U.S. Lutheran Church Elects its First Openly Transgender Bishop

A pastor in California became the first openly transgender person to be elevated to the role of bishop in a major American Christian denomination when they were elected on Saturday to lead a synod in the Evangelical Lutheran Church in America.

The Rev. Megan Rohrer was elected to a six-year term as bishop of the Sierra Pacific synod, an assembly based in Sacramento that includes about 200 congregations across Northern and Central California and northern Nevada.

“I am so proud to be a Lutheran,” Pastor Rohrer, 41, who will be installed as bishop on July 1, said in an email on Monday. “I pray that my election by the faithful people of the Sierra Pacific Synod will become a constant reminder that God’s fabulous love is never limited by the opinions or legislation of others.”

The Rev. Elizabeth A. Eaton, the presiding bishop of the Evangelical Lutheran Church in America, said in a statement on Monday that the Sierra Pacific Synod recognized Pastor Rohrer’s gifts as a leader.

“When we say all are welcome, we mean all are welcome,” Bishop Eaton said. “We believe that the Spirit has given each of us gifts in order to build up the body of Christ.”

Pastor Rohrer, who uses the pronouns “they” and “them,” currently serves as the pastor of Grace Evangelical Lutheran Church in San Francisco. They earned a Master of Divinity and completed postgraduate course work in Christian education at Pacific School of Religion in Berkeley, Calif., according to their profile on the church’s website.

“I want to be the kind of bishop that moves whatever stumbling blocks might have been placed before you, who roots for you, and worships with you,” Pastor Rohrer said before the vote on Saturday.

After the vote, Pastor Rohrer said they were humbled and honored.

“My hope is that your grandkids will call you, and your kids will call you, and your friends will call you, and ask you about your faith,” they said. “And when they call, tell them how much you love Jesus and why Jesus’s faith in you meant why you could have faith in me.”

Rodrigo Heng-Lehtinen, deputy executive director of the National Center for Transgender Equality, said on Monday that Pastor Rohrer’s election was groundbreaking and would be a source of inspiration and hope for many.

“Transgender people often struggle with being rejected by their congregations,” Mr. Heng-Lehtinen said. “Rev. Rohrer’s election shows that progress is possible. It confirms that the more everyday Americans get to know their transgender neighbors, the more they learn we share many of the same dreams and values. Everyone, including those who are transgender, deserve to be welcomed by their faith.”

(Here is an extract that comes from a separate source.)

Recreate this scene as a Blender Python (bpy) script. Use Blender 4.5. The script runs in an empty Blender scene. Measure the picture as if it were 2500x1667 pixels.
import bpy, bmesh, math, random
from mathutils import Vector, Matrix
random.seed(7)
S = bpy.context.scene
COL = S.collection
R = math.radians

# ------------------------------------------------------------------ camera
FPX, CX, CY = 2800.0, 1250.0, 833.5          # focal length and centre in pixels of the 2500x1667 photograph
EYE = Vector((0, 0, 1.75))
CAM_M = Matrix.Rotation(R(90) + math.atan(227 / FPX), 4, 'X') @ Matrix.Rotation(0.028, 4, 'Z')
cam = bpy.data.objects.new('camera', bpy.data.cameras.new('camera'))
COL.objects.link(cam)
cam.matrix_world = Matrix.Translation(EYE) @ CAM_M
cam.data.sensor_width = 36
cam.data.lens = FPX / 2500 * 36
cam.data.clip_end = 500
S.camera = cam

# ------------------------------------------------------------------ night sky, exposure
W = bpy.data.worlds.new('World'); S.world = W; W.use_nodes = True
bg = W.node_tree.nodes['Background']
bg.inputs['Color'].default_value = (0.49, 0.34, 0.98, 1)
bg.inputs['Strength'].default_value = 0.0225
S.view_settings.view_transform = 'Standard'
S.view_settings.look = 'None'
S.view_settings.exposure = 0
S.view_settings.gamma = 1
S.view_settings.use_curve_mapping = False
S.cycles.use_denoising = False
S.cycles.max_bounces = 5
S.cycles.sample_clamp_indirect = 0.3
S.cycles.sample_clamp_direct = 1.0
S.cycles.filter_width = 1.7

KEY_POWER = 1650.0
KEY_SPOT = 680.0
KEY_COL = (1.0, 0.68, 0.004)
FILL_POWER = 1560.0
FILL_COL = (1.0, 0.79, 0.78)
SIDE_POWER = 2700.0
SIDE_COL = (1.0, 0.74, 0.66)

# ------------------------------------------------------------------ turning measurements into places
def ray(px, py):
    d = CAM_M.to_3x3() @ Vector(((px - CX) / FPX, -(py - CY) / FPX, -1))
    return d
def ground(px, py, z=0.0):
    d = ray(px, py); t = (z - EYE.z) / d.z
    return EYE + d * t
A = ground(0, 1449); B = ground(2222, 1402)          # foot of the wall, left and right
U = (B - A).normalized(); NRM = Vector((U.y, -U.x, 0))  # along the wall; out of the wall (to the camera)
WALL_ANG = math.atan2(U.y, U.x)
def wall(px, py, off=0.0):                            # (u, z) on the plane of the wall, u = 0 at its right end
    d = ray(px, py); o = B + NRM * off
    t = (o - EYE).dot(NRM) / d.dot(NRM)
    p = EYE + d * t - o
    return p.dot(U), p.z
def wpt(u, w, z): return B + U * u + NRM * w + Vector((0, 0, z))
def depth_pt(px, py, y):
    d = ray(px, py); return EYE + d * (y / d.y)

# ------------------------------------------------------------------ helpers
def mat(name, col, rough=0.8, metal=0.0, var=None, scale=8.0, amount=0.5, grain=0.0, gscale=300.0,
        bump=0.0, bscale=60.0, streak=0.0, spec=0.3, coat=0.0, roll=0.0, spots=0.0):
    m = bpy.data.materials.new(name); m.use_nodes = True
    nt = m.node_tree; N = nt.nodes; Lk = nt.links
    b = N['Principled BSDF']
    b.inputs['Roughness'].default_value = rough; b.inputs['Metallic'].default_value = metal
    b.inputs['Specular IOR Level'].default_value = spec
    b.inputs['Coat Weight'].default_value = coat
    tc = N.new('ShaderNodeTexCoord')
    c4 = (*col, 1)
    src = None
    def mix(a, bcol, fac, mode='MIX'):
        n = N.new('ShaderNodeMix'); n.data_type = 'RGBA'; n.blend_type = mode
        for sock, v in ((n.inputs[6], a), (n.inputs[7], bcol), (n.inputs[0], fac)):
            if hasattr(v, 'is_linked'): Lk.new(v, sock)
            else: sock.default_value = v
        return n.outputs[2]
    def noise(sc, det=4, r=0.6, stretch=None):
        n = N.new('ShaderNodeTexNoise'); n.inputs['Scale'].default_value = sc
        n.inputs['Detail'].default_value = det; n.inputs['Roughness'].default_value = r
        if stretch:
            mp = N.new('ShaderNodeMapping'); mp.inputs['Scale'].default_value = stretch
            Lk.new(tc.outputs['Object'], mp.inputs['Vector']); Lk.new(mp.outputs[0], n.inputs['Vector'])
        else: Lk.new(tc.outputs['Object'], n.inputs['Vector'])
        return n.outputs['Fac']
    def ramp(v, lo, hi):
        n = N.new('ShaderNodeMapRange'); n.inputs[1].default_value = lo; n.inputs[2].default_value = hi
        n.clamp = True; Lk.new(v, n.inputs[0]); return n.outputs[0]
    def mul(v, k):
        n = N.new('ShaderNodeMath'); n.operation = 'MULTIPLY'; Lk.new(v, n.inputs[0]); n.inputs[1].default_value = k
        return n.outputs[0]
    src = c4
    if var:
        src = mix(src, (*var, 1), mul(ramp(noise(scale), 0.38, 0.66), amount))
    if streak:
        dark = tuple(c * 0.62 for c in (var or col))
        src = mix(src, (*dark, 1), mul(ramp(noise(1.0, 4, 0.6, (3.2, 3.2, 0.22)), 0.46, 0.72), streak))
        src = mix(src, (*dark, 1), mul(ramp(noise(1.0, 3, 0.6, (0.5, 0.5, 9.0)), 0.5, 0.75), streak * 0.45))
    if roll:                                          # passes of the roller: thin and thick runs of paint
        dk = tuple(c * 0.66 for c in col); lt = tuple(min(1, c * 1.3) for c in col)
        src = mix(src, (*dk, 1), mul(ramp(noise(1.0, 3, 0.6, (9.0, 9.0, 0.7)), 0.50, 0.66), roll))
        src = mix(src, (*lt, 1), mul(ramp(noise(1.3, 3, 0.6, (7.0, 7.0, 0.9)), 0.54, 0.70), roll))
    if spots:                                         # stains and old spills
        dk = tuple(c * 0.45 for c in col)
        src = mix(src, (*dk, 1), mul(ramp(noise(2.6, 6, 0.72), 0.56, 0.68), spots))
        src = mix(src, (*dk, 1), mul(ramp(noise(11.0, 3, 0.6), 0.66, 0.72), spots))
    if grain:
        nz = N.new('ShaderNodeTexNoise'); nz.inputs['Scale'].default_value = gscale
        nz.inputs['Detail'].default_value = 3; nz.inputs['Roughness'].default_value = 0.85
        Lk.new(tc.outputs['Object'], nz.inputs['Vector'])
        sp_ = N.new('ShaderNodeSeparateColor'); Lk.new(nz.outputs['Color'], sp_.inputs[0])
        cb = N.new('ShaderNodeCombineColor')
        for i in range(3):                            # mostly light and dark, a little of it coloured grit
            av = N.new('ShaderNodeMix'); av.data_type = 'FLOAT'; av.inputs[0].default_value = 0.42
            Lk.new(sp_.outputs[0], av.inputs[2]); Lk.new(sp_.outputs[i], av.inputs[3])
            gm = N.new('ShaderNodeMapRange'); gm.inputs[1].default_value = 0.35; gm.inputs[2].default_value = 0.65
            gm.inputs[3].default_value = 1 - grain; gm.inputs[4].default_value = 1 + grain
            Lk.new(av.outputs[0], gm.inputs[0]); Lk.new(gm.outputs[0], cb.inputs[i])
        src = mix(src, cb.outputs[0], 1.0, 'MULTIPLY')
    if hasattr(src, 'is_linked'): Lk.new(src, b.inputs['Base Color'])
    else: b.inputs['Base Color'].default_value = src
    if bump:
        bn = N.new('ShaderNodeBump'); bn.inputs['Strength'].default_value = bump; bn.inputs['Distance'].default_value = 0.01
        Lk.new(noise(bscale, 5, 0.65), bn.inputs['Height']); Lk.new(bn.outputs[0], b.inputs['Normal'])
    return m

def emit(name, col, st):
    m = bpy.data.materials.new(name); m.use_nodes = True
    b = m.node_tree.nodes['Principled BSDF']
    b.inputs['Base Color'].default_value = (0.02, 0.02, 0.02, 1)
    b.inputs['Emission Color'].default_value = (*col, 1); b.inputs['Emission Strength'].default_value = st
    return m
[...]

Years before being elected to serve as a bishop in the Evangelical Lutheran Church in America, which today has almost 3.3 million members, Pastor Rohrer had been barred from the church because of its “policies against gay, lesbian, bisexual, transgender and queer individuals,” according to Pastor Rohrer’s biography on the Grace Evangelical Lutheran Church website.

Pastor Rohrer was ordained in 2006 through the Extraordinary Candidacy Project, now known as Extraordinary Lutheran Ministries, which originated in the early 1990s in resistance to an Evangelical Lutheran Church policy that required its gay clergy to be celibate.

“Megan has always found themself walking alongside in solidarity with, and to provide safety for, those lifting their voices for justice,” Extraordinary Lutheran Ministries said in a statement on Saturday. “Today, history was made in our church! ELM celebrates a church that now recognizes the gifts of queer leaders like Bishop-elect Rohrer and we anticipate the day when all queer ministry leaders will be called to ministry settings without hindrance or barrier and will be affirmed in their God-given calls.”

In July 2010, Pastor Rohrer was one of seven openly gay pastors who had previously been barred from ministry to be recognized as clergy members by the Evangelical Lutheran Church in America.

At a news conference after the pastors were recognized, Pastor Rohrer recalled facing challenges while growing up in South Dakota and enduring discrimination, such as having holy water thrown at them in the name of exorcising them.

“Darkness can never overcome the light,” Pastor Rohrer said at the time. “Even the tiniest flicker.”